• [LISTED RECORDS]

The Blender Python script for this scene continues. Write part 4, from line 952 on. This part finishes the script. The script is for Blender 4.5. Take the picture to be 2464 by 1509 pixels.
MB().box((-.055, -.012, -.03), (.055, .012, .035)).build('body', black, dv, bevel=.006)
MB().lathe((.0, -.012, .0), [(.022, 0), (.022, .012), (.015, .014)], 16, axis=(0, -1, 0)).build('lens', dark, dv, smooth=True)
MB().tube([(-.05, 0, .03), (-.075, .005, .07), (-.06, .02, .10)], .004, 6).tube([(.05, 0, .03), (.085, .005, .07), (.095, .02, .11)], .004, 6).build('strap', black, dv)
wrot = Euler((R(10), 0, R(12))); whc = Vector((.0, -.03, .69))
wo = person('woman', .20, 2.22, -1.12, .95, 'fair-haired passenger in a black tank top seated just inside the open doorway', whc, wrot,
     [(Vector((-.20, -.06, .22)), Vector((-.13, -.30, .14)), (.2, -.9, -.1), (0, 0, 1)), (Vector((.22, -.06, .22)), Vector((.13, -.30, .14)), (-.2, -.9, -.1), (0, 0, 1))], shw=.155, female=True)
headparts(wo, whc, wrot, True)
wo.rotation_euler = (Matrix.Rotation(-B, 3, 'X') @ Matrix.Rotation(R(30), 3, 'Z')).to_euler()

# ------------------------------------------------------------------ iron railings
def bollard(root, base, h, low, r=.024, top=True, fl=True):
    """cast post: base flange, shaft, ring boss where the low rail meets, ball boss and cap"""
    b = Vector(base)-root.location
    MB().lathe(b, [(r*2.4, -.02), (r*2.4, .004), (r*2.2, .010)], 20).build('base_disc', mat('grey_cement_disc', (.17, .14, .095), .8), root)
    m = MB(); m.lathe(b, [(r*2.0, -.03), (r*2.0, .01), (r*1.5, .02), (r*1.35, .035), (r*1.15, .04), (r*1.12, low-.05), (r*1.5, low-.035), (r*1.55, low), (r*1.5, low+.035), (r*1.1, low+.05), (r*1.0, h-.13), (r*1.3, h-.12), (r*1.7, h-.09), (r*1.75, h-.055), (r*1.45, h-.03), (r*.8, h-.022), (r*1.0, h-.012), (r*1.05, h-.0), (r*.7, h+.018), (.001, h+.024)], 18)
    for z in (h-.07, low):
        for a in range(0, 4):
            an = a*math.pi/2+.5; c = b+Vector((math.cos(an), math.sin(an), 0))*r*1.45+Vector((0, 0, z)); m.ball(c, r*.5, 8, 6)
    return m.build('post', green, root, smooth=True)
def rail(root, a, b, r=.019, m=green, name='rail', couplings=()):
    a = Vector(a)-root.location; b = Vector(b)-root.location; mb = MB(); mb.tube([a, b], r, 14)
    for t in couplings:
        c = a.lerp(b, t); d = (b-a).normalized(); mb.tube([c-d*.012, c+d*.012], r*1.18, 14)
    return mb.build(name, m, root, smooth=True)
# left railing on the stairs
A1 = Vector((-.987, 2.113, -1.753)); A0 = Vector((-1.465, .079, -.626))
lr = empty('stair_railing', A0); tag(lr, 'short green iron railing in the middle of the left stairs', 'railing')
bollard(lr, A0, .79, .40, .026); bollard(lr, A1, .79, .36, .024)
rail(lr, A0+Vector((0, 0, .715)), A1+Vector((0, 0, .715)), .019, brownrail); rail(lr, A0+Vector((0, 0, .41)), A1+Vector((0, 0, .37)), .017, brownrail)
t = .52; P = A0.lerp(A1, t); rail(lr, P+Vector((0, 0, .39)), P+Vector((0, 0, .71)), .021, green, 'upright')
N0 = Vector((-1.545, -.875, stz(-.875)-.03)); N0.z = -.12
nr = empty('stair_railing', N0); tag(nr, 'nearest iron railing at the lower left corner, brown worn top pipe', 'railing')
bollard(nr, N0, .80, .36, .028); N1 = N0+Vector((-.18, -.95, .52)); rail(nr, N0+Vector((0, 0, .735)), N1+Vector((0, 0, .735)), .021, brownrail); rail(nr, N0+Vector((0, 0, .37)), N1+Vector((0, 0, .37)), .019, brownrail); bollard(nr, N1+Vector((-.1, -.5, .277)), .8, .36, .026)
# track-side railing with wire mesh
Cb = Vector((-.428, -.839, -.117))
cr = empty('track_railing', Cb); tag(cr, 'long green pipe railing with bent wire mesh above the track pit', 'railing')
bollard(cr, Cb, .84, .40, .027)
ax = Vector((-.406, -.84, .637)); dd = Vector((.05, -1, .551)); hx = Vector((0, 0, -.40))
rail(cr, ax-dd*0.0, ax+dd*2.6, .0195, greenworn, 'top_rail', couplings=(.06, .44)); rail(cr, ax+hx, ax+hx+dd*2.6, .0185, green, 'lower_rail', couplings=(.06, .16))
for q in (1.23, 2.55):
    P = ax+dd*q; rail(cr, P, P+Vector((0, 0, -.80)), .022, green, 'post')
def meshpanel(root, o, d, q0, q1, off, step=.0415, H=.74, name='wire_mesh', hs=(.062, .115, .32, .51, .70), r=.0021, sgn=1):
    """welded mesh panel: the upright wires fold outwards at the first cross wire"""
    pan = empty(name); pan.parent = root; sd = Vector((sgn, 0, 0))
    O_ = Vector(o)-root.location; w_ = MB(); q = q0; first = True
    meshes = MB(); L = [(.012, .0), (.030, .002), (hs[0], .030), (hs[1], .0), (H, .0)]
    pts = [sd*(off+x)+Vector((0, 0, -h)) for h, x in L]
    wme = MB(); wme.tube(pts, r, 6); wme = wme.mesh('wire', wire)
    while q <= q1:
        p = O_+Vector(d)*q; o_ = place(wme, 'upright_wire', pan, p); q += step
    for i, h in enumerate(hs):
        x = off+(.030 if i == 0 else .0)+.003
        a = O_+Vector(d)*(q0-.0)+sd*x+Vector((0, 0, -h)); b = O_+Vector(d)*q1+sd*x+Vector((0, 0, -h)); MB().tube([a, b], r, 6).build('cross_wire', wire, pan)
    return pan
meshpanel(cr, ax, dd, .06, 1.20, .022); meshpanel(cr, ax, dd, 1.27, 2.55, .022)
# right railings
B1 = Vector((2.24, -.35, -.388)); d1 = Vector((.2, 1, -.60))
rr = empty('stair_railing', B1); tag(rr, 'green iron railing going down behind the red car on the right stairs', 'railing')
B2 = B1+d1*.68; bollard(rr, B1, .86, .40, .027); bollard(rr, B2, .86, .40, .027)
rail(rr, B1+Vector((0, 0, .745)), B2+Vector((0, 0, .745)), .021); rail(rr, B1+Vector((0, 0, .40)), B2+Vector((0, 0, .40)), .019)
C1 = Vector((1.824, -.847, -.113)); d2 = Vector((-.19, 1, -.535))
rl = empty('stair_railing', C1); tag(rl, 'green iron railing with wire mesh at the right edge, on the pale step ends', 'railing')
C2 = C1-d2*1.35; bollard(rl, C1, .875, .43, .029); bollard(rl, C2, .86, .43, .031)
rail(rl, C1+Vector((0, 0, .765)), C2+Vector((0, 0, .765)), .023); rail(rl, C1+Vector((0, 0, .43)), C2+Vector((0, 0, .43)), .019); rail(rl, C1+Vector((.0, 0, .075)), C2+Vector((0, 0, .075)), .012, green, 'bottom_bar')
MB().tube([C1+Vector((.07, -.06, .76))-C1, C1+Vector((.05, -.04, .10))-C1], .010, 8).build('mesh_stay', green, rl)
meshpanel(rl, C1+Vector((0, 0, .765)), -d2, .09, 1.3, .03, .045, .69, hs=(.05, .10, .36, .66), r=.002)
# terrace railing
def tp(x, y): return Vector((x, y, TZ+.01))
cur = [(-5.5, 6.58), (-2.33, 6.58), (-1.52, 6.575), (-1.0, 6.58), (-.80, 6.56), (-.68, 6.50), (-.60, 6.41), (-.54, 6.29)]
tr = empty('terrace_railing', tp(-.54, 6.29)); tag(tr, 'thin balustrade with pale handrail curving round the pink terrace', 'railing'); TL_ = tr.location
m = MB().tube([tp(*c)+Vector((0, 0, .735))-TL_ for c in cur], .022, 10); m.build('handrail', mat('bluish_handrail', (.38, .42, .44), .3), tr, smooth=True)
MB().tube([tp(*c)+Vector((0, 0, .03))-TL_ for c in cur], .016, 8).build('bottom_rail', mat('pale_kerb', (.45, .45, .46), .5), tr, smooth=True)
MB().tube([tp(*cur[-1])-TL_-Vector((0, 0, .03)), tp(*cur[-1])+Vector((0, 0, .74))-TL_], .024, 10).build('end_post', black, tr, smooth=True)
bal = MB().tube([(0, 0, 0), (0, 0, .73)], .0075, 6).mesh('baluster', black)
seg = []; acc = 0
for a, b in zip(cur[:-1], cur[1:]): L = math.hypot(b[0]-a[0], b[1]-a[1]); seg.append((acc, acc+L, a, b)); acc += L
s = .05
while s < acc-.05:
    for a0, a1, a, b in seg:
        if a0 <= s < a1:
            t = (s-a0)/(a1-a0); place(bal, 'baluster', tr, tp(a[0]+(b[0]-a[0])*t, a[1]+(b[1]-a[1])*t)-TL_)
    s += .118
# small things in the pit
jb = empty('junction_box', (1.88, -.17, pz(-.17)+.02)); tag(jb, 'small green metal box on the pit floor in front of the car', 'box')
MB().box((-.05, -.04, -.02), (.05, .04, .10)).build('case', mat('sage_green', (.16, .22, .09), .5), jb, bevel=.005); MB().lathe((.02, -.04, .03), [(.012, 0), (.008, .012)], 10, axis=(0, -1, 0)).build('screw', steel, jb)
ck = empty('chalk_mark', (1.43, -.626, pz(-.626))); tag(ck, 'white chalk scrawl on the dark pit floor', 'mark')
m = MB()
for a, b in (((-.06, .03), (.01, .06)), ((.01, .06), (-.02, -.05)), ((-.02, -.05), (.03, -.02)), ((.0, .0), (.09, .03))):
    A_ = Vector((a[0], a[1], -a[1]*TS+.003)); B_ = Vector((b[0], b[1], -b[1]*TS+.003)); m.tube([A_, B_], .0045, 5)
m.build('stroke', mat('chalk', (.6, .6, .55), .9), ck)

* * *

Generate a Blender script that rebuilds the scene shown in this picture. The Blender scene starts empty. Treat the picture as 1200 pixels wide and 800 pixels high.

--

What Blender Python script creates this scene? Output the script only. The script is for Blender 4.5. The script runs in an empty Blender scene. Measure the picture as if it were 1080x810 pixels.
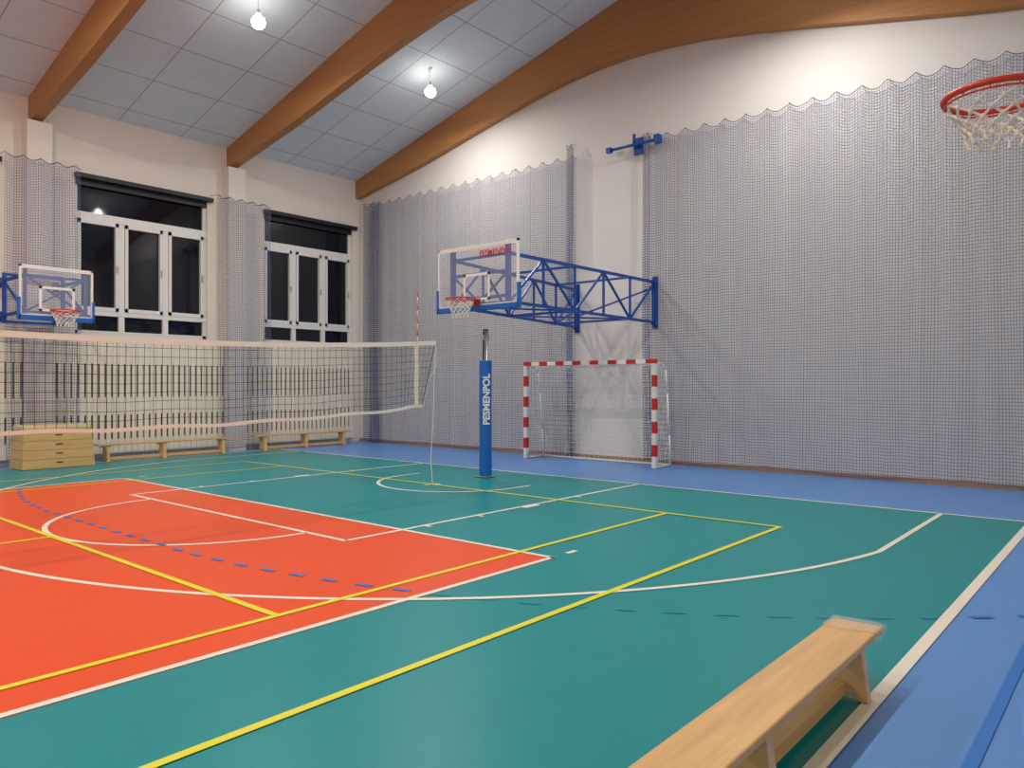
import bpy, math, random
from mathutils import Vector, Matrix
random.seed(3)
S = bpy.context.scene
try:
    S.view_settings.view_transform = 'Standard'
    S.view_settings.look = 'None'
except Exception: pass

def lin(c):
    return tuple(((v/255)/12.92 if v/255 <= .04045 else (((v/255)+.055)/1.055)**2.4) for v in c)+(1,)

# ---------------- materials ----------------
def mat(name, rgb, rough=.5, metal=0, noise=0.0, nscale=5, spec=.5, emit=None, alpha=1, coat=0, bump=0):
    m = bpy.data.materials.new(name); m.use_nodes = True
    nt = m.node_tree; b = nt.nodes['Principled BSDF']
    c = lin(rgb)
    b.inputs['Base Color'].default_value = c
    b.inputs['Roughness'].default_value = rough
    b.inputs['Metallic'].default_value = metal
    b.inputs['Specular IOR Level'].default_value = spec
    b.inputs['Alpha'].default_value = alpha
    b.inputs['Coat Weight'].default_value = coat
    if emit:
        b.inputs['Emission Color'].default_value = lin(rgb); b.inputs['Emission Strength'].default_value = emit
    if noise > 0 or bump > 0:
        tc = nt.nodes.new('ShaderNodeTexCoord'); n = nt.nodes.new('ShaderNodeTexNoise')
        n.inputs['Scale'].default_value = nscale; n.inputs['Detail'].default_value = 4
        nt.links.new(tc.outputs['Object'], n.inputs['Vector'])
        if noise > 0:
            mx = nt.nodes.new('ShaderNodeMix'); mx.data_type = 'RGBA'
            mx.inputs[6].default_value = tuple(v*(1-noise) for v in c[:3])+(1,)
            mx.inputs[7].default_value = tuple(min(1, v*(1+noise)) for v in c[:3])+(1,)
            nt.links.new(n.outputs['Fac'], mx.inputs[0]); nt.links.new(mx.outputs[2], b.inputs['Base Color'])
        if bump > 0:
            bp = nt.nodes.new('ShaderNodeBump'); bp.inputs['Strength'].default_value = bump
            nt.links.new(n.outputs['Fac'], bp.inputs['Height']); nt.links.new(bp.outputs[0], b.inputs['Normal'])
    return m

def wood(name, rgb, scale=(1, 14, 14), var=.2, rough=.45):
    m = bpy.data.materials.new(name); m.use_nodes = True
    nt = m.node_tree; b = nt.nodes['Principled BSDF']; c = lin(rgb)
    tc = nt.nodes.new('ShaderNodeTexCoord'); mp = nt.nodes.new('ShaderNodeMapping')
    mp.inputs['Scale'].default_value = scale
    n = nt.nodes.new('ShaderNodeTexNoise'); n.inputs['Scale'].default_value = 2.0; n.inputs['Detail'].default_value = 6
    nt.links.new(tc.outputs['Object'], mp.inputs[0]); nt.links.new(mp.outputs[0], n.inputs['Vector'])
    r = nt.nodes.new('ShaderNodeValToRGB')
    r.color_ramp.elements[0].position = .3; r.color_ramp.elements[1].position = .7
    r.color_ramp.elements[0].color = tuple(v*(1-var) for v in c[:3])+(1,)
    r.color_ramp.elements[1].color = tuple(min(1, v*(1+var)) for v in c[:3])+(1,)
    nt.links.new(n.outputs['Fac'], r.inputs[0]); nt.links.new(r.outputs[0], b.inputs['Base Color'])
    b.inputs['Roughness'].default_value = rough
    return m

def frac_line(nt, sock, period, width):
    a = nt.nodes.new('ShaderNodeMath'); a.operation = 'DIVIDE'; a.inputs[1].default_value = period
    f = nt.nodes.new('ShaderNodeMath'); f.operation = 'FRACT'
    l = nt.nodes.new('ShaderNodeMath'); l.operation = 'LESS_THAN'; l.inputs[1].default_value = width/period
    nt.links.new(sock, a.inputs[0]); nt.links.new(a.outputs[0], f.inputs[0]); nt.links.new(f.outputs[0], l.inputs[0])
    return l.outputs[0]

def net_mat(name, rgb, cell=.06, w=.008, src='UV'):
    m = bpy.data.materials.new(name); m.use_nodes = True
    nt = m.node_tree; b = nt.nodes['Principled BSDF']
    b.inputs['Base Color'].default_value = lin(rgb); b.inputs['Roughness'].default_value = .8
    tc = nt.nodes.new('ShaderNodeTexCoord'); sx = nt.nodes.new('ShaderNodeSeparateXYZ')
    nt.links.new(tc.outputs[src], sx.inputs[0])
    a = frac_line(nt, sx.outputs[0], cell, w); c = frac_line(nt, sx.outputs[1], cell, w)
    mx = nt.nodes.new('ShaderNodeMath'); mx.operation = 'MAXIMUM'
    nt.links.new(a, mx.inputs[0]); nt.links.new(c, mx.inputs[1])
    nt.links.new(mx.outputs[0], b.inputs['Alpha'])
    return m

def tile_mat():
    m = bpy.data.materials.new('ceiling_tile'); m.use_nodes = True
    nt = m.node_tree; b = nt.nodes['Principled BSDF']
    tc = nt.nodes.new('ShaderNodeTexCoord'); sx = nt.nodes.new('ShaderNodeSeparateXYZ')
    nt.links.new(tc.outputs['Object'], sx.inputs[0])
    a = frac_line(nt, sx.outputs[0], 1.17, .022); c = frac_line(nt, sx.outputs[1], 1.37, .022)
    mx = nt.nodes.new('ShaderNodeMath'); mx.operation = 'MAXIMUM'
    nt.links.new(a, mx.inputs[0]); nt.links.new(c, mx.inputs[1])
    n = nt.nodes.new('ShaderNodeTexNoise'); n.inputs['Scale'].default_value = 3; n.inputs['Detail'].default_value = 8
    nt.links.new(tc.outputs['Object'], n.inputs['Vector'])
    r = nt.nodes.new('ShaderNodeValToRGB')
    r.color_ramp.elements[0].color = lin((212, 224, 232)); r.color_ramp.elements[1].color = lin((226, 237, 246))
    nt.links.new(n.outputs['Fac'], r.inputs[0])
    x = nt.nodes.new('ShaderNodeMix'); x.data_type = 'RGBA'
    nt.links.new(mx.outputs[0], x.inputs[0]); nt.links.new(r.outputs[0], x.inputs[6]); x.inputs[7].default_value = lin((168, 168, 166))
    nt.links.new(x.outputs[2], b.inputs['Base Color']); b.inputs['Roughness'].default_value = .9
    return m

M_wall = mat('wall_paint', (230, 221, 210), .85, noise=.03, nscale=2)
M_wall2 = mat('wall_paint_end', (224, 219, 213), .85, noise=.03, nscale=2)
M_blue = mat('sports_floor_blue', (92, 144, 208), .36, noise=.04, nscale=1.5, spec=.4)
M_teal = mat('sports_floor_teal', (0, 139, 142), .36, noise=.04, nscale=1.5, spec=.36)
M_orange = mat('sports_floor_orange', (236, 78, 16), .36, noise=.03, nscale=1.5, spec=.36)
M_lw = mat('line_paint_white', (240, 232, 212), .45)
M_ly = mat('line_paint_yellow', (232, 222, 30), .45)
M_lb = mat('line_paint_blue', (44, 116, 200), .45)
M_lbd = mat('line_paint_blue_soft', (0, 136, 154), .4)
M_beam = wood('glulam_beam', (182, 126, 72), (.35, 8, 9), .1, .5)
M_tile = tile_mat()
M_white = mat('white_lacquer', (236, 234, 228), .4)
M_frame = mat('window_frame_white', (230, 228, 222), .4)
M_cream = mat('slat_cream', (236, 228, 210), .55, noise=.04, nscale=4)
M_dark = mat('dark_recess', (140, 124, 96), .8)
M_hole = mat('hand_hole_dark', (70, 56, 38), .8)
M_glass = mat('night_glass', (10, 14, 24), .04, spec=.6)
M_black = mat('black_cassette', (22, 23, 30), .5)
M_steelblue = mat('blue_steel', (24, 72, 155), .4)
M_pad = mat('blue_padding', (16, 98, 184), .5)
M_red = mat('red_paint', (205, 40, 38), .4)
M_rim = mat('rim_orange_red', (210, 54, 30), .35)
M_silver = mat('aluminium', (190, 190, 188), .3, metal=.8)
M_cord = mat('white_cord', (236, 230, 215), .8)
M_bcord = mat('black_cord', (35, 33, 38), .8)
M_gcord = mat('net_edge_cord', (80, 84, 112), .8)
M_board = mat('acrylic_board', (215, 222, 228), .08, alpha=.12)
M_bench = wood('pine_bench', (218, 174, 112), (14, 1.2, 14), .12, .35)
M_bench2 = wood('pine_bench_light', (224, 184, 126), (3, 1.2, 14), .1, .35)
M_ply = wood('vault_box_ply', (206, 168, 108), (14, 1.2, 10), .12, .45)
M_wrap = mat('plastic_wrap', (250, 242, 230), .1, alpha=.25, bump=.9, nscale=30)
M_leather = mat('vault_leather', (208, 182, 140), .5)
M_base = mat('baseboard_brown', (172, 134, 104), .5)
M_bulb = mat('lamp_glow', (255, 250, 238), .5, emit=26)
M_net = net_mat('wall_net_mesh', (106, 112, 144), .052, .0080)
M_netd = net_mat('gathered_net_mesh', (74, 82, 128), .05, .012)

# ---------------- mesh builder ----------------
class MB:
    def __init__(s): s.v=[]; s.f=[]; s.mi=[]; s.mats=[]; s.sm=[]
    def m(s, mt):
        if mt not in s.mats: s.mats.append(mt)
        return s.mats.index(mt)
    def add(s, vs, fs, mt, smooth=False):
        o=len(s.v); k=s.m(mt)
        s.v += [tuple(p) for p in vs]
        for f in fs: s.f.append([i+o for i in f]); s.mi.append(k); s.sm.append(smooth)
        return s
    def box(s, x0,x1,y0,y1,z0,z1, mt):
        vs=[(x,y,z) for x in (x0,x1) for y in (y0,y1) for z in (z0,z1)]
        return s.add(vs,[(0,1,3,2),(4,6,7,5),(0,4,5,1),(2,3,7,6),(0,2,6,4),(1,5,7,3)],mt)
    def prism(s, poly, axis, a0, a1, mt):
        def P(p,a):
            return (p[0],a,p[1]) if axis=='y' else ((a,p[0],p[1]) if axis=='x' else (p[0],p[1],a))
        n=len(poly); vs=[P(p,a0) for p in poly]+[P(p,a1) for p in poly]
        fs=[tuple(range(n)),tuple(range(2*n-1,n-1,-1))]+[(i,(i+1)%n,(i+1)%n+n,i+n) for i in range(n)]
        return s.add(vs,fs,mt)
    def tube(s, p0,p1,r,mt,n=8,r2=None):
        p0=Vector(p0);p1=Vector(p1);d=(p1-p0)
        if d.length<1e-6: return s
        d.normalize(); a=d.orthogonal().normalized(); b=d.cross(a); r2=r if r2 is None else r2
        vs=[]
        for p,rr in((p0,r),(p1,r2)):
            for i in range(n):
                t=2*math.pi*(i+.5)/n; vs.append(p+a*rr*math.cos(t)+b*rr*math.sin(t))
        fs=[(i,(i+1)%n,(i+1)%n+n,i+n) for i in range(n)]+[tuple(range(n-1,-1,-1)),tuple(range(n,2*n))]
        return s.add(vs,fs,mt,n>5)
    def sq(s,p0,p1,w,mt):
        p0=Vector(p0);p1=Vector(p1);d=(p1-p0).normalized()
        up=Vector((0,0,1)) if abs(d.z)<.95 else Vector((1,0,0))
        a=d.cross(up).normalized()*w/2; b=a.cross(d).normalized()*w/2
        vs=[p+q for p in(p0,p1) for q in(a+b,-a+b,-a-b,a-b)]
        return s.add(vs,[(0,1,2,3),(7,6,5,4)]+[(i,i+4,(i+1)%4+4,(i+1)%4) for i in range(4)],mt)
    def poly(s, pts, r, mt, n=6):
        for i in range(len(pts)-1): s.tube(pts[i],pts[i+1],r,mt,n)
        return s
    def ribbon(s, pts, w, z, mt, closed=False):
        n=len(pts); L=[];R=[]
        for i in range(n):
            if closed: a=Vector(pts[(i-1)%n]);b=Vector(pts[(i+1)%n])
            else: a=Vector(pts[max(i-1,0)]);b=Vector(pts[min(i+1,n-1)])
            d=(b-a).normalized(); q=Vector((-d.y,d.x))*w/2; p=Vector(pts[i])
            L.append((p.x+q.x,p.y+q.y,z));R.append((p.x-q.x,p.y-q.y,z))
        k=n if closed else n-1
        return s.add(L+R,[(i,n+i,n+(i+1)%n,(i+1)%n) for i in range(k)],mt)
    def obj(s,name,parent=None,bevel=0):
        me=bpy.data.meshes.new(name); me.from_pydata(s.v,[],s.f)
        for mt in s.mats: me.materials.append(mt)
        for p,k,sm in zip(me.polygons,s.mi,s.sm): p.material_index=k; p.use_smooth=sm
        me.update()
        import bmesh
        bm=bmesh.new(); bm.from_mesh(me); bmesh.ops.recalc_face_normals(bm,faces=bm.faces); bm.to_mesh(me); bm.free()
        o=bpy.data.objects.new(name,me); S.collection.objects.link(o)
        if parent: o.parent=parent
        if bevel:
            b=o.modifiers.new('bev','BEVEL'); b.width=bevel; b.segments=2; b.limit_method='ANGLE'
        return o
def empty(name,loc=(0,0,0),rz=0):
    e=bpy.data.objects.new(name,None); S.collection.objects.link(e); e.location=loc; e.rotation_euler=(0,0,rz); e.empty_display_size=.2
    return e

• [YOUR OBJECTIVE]
Exactly the lines from the one with "What Blender Python" through the one with "return tuple(((v/255)/12.92 if" are to be reproduced, and no pictures with them.

• [CORRECT RESPONSE]
What Blender Python script creates this scene? Output the script only. The script is for Blender 4.5. The script runs in an empty Blender scene. Measure the picture as if it were 1080x810 pixels.
import bpy, math, random
from mathutils import Vector, Matrix
random.seed(3)
S = bpy.context.scene
try:
    S.view_settings.view_transform = 'Standard'
    S.view_settings.look = 'None'
except Exception: pass

def lin(c):
    return tuple(((v/255)/12.92 if v/255 <= .04045 else (((v/255)+.055)/1.055)**2.4) for v in c)+(1,)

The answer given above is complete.